A miner, land developer and founder of the Alaska Independence Party, was 80 years old when he disappeared in 1993.  After 16 months of investigation, his body was unearthed from a shallow grave near Fairbanks on Oct. 12, 1994.  A Fairbanks man was indicted in December for his murder. 

Born in a sod dugout on the plains of Kansas, Vogler was 28 when he arrived in Alaska in 1942.  Although armed with a law degree from the University of Kansas, he worked construction on the military bases, first at Kodiak, later in interior Alaska.  He worked hard, and his estate includes extensive real estate holdings around Fairbanks and mining claims in other parts of the Interior. 

Vogler was an outspoken critic of government and advocated Alaska's secession from the Union.  He made war on his neighbors, local government and the state, sometimes appearing in court as his own lawyer.  He saved his most spectacular verbal volleys for federal officials, especially those of the Park Service who imposed control on his mining and land development activities. 

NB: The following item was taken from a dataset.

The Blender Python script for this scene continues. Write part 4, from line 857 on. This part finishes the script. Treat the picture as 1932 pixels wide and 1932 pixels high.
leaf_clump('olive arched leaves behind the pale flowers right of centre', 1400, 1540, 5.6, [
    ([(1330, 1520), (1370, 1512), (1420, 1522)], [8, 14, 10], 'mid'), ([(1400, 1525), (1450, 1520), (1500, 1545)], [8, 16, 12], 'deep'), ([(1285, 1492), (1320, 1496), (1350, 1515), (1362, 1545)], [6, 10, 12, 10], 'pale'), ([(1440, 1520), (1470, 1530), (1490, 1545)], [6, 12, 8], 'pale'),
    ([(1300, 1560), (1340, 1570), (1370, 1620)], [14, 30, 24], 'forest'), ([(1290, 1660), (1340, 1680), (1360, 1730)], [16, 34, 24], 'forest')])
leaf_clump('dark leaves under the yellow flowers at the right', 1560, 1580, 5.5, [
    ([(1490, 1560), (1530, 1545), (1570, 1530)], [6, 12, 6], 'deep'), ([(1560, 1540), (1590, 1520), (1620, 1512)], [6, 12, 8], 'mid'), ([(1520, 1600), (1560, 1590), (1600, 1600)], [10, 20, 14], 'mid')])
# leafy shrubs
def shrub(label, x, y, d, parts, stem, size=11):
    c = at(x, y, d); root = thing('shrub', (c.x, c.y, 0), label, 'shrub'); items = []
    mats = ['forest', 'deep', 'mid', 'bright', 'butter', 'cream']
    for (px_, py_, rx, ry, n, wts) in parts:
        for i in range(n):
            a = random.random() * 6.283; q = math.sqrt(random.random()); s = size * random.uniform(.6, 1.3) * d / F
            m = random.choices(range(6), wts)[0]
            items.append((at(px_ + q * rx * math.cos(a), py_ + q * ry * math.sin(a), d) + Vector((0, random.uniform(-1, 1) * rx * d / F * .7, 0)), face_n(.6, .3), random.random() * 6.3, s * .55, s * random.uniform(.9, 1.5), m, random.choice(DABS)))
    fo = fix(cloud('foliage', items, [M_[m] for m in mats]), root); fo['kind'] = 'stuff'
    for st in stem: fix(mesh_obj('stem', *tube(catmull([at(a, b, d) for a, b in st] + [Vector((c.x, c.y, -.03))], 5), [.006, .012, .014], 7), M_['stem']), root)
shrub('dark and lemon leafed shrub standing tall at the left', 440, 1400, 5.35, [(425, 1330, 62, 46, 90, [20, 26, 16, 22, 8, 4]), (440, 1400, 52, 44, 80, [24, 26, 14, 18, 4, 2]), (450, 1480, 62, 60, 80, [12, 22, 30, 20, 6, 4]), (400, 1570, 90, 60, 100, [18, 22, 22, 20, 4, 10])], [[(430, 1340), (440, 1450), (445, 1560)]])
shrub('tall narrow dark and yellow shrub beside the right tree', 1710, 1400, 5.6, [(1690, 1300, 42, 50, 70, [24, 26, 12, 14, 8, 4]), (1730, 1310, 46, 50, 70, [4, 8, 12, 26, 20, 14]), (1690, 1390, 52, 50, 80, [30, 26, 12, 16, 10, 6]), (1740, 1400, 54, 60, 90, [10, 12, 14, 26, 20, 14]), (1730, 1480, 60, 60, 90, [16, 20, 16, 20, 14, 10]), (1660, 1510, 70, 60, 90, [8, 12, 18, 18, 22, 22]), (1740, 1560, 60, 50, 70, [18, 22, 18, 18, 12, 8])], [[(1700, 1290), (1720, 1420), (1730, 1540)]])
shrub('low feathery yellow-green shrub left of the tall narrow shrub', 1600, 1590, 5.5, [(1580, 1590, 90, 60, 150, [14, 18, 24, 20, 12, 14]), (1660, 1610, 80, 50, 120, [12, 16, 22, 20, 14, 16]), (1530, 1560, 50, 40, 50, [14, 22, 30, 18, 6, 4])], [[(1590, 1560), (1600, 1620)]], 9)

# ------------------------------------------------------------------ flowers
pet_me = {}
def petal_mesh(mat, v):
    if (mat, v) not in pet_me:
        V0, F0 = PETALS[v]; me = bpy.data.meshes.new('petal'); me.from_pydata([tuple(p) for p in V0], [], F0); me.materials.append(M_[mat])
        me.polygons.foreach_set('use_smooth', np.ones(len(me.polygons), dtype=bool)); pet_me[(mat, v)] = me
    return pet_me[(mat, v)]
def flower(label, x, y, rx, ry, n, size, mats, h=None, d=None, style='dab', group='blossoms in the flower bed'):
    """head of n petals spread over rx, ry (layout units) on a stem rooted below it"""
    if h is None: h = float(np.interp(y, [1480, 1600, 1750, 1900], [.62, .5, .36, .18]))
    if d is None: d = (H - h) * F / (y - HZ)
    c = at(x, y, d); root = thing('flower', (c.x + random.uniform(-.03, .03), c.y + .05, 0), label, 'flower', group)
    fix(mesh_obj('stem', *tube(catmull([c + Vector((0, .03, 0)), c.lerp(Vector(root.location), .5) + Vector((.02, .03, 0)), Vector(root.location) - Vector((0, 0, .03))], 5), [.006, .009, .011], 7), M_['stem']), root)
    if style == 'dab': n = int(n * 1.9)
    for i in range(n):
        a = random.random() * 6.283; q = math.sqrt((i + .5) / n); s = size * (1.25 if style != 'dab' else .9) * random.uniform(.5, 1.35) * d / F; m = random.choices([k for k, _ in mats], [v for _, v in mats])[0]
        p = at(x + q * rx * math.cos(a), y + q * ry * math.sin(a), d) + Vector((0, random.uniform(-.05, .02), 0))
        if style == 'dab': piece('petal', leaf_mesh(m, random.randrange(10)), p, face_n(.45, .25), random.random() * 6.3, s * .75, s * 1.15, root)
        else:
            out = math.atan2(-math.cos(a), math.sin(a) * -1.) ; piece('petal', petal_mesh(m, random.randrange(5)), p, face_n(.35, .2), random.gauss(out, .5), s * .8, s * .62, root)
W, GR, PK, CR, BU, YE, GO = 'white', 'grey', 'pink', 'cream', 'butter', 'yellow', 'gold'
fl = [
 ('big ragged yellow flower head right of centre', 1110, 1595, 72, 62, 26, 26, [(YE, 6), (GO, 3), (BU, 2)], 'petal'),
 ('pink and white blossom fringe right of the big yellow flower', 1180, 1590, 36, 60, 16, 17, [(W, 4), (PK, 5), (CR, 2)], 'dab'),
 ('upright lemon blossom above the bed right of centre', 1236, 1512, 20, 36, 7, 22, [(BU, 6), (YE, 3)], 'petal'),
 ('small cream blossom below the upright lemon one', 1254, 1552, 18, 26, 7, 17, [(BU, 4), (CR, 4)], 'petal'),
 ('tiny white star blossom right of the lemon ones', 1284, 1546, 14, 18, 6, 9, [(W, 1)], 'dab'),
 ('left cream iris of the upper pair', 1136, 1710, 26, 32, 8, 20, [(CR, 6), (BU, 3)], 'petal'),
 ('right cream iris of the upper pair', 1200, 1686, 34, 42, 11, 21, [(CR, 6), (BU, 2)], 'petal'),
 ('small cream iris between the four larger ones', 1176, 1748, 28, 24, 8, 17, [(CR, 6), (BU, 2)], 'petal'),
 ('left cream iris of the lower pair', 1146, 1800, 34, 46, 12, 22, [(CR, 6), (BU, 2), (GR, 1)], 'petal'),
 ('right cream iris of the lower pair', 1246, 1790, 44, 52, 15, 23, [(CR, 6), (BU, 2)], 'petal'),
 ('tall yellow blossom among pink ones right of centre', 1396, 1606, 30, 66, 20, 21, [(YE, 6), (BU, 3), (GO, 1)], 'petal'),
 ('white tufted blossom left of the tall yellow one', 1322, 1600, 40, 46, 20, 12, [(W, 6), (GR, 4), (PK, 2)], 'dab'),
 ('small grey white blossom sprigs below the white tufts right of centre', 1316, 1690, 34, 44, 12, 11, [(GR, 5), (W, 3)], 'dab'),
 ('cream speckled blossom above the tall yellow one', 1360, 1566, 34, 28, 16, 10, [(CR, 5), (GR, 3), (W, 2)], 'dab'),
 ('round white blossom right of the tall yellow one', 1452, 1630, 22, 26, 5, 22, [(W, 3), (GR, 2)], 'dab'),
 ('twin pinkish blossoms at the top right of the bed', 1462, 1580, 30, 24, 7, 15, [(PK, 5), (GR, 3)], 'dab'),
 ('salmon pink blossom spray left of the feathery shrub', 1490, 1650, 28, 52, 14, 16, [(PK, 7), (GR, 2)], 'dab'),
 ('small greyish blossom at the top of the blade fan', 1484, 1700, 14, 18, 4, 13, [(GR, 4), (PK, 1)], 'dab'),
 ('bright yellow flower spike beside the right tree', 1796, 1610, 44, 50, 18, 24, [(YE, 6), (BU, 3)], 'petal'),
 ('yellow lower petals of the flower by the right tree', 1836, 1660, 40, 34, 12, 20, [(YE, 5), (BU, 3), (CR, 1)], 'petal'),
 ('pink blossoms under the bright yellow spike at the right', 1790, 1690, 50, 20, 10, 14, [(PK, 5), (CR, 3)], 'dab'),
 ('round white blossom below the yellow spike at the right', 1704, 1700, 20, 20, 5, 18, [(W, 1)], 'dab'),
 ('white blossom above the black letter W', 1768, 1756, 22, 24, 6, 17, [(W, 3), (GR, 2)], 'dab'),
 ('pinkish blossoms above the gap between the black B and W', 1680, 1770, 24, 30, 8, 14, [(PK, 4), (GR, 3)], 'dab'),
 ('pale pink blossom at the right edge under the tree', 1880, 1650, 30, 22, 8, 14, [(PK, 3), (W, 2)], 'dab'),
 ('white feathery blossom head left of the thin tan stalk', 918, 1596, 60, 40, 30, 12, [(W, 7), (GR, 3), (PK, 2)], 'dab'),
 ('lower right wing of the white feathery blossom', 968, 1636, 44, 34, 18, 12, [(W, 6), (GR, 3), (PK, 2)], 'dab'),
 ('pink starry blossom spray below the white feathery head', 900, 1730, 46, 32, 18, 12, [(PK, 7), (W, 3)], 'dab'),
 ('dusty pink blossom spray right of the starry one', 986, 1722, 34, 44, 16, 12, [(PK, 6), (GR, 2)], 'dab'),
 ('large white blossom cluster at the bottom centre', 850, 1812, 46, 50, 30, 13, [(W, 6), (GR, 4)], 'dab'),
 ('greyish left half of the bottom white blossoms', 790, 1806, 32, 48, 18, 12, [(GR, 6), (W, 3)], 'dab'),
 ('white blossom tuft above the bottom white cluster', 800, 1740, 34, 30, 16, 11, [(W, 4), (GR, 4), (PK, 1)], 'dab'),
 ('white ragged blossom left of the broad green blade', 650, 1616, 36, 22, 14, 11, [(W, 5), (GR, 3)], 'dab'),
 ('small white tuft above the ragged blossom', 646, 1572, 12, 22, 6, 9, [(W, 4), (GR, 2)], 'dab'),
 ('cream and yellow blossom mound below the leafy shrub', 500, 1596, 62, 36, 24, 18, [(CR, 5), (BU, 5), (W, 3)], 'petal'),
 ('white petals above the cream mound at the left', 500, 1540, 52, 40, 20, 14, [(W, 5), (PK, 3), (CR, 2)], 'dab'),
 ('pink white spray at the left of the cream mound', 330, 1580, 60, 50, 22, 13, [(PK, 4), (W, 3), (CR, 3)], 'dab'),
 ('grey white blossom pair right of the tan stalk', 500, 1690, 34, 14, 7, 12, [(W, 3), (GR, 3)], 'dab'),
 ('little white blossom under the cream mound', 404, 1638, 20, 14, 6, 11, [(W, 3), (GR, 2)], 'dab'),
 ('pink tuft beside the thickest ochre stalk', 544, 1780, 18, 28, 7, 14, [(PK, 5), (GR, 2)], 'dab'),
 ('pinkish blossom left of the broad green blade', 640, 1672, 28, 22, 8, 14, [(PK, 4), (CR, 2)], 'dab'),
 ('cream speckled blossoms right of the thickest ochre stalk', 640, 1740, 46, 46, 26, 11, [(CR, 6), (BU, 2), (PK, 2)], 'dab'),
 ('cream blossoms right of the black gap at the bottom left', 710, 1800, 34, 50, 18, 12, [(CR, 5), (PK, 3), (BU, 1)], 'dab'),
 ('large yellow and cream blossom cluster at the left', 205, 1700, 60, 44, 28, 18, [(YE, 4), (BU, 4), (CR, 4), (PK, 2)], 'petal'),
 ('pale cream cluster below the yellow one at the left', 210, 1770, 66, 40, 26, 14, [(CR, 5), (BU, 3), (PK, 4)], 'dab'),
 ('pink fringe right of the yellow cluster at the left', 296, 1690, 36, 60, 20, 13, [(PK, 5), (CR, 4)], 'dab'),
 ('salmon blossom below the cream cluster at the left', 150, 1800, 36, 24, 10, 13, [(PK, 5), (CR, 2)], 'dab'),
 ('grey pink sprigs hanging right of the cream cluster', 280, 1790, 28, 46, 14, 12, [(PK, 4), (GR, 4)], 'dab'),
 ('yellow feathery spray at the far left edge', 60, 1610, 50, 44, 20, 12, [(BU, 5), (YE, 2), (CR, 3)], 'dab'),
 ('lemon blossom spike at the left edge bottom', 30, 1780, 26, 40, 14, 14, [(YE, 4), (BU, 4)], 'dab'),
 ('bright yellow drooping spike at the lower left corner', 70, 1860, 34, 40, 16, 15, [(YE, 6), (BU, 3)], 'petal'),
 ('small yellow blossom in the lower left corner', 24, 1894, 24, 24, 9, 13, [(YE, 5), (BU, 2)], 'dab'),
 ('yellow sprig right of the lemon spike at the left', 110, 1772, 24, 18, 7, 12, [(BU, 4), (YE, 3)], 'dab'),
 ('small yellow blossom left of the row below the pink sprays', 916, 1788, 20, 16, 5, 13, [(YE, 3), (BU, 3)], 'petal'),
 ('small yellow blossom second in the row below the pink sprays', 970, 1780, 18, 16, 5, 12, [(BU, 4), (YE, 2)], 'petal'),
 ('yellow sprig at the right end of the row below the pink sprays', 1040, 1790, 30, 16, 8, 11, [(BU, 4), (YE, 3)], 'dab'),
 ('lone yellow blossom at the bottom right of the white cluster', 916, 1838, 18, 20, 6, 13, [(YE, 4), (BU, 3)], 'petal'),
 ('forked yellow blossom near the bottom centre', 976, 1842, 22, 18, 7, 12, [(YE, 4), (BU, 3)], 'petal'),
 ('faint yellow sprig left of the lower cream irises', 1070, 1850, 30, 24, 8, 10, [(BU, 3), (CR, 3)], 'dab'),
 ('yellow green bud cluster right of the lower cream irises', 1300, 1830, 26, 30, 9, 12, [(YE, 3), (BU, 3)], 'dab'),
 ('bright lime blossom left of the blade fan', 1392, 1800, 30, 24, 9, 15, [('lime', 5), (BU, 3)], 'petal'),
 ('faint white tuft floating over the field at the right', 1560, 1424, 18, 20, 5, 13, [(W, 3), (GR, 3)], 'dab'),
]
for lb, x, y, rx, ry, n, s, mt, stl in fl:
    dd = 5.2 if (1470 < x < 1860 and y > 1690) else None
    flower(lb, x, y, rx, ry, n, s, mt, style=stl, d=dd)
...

When his admirers looked at him, they saw John Wayne on a D-8 Cat-a no-nonsense, stand-up guy with the guts to take on the feds 24 hours a day.  He was not a Bircher or even a conservative.  Sometimes-when he called for local hire, job training and better house-he even sounded like a socialist.  He also was unusually tolerant of the difficulties young people face. 

Vogler made three unsuccessful bids for governor under the Alaskan Independence banner.  His last appearance on Alaska's political stage was in 1990, when he lent the Alaska Independence Party to former Gov. Wally Hickel so Hickel would have a spot on the general election ballot. 

At his request, Vogler will be buried in Canada, beyond reach of Washington bureaucrats.